I have absolutely no idea how Mrs P came to return to England, and at a few different points in today’s proceedings there was opaque references to not “raising the temperature1 and “not wishing to cause upset”. My take on this was that none of the parties wished to go over the matter of how Mrs P came to return to England again, to avoid causing emotions to rise in the room. 

The proceedings

The hearing today was referred to as a pre-trial review. The website www.justice.gov.uk describes a pre-trial review as being held if: 

“the case is complex or the trial is expected to be lengthy. The aim is to make sure the trial will proceed efficiently, particular areas of dispute being identified and narrowed down as far as possible.”

The aim of today appeared to be to plan the final hearing which would determine where Ms P should live long term – unless she is found to have capacity to make this decision herself. All parties appeared to agree that it was unlikely she does have capacity for this, but a number of reports are awaited; one from Mrs P’s doctor, one from independent expert Dr Chris Danbury, and one from an Independent Social Worker (ISW).

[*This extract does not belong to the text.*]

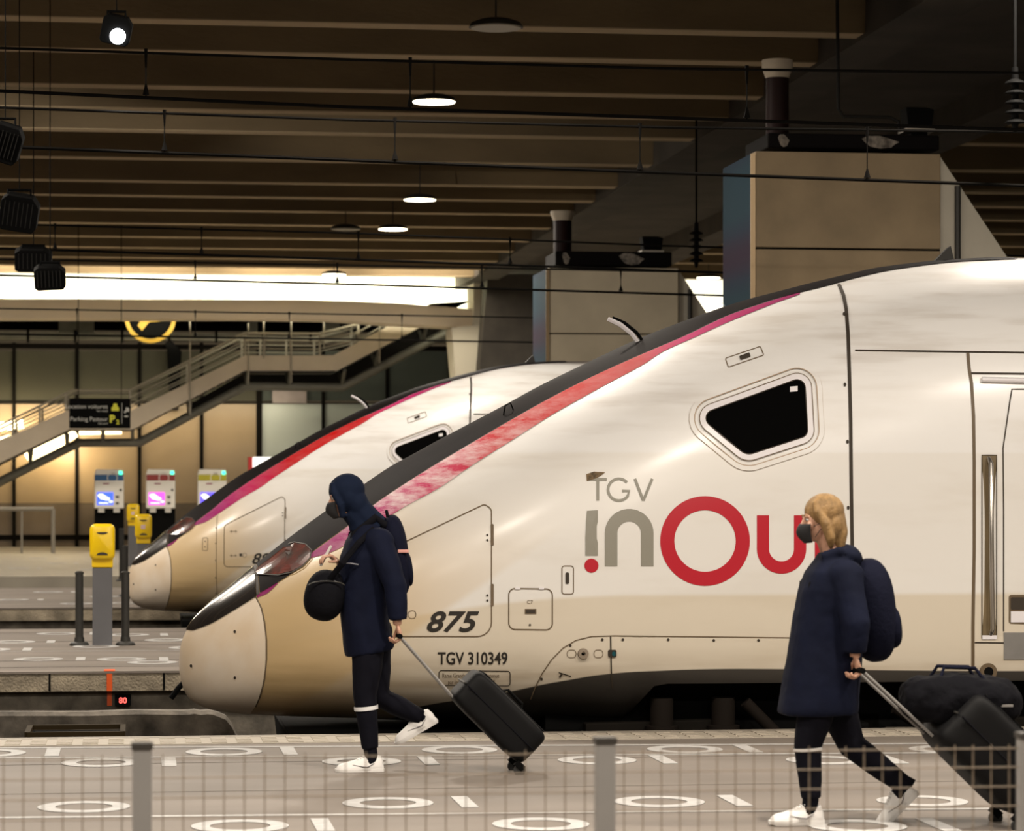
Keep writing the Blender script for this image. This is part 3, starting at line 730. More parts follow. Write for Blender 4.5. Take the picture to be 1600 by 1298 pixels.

Kim, again acting as a litigant in person, submitted a letter yesterday to the Judge which was referenced in the proceedings. I gleaned from the discussion that this document referenced financial abuse and historic concerns, and also named individuals who Kim wants to call as witnesses in the hearing. 

All parties were asked by Mrs. Justice Theis to agree on the focus of the hearing. This was agreed by counsel for Louise and for Mrs P to concern whether it is in Mrs P’s best interests to live in England or abroad with Kim, and arrangements for contact (presuming Mrs P lacks capacity). Kim also agreed with this focus but said she wants the case to be presented “fairly” and with the opportunity for witnesses to be heard. 

From an observer perspective, the issue of witnesses seemed to be the area causing the parties to feel that the case may not proceed efficiently. Mrs. Justice Theis said that a lot of the witness statements appear “historical and not relevant to the current situation” and that the Court needs to deal with the current evidence. She suggested the parties produce a list of witnesses after the reports are completed, and if there is a dispute about this then she will deal with this “on papers” before the hearing. 

There then commenced a long discussion about a timetable for reports and responses, before the final hearing was agreed to take place on 10th and 11th February 2022. 

Highlights of this discussion included the barrister for the OS stating that there is a possibility that it would be in Mrs P’s best interests to move back abroad with Kim, therefore they didn’t want too much time to elapse. 

The timings of the doctors and ISW reports were also discussed, and the building in of a ‘round table’ or ‘shuttle diplomacy’ to be convened by the OS. I surmised this was a type of mediation which occurs outside of the Court room in a bid to reach agreement before the hearing (google confirmed this view).

A timetable was set out by the Judge and she asked whether the parties agreed it. Counsel on behalf of Louise, felt it was “tight, but should work” and counsel for Mrs P concurred. 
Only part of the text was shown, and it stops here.